Atmos. Meas. Tech., 3, 311–321, 2010
https://doi.org/10.5194/amt-3-311-2010
© Author(s) 2010. This work is distributed under
the Creative Commons Attribution 3.0 License.

  26 Feb 2010

26 Feb 2010

Analysis of non-methane hydrocarbons in air samples collected aboard the CARIBIC passenger aircraft

A. K. Baker, F. Slemr, and C. A. M. Brenninkmeijer A. K. Baker et al.
  • Max-Planck-Institut für Chemie (MPI), Air Chemistry Division, Johannes-Joachim-Becher Weg 27, 55128 Mainz, Germany

Abstract. The CARIBIC project (Civil Aircraft for the Regular Investigation of the atmosphere Based on an Instrument Container) is a long-term monitoring program making regular atmospheric measurements from an instrument container installed monthly aboard a passenger aircraft. Typical cruising altitudes of the aircraft allow for the study of the free troposphere and the extra-tropical upper troposphere as well as the lowermost stratosphere. CARIBIC measurements include a number of real time analyses as well as the collection of aerosol and whole air samples. These whole air samples are analyzed post-flight for a suite of trace gases, which includes non-methane hydrocarbons (NMHC).

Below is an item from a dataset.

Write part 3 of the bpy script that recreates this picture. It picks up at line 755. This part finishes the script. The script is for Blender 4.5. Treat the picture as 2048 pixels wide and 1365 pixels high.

The NMHC measurement system and its analytical performance are described here. Precision was found to vary slightly by compound, and is less than 2% for the C2–C6 alkanes and ethyne, and between 1% and 6% for C7–C8 alkanes and aromatic compounds. Preliminary results from participation in a Global Atmospheric Watch (WMO) VOC audit indicate accuracies within the precision of the system. Limits of detection are 1 pptv for most compounds, and up to 3 pptv for some aromatics. These are sufficiently low to measure mixing ratios typically observed in the upper troposphere and lowermost stratosphere for the longer-lived NMHC, however, in air samples from these regions many of the compounds with shorter lifetimes (<5 days) were frequently below the detection limit. Observed NMHC concentrations span several orders of magnitude, dependent on atmospheric region and air mass history, with concentrations typically decreasing with shorter chemical lifetimes.